If there is anything I forgot, sorry. by the end of this post, the box was bugging out, making typing difficult
Destructavator:
Duke is right - UFO: AI uses an engine based upon an old, out-dated one that doesn't perform with the eye candy and FX that you see in modern games that come out today. I can't speak for everyone who came into this project, but I view UFO: AI as kind of a nostalgia type of re-creation of an older, but memorable game.
I don't know about the rest of the world, but I've seen reports of studies done here in the United States that show that over half of all American adults play video games, including many senior citizens. The vast majority that are into the online multiplayer stuff though, especially the "massive" online world type of thing, are very young and aren't typically attracted to archaic or old-school types of games, especially when they can spend time instead playing some big-shot commercial, modern game with all kinds of fancy graphics and sound - which, by the way, take large teams of full-time artists working like mad to get the game published and out-the-door before their game is out-of-date and no longer potentially interesting.

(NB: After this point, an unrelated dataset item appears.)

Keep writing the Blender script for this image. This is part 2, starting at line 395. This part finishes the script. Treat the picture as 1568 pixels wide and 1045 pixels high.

Not only are you proposing taking GPL content into what sounds like a commercial venture, proposing making a game based upon an old DOS software piece that most gamers into the massive multiplayer scene have never played because of their age, and proposing having it appeal to such gamers with what is by comparison "old-school" graphics and sound, but it sounds like you hope for your proposed game to also survive and compete with a *TON* of competition, competition created mostly with modern technology not present in UFO: AI.
No offense, but from where I stand the chance of all that working is, well, uh, "not the best," to put it lightly.
Edit: Sorry, my browser froze for a bit and hiccuped, I didn't realize you were posting at the same time. I still think some of what I said is still valid though.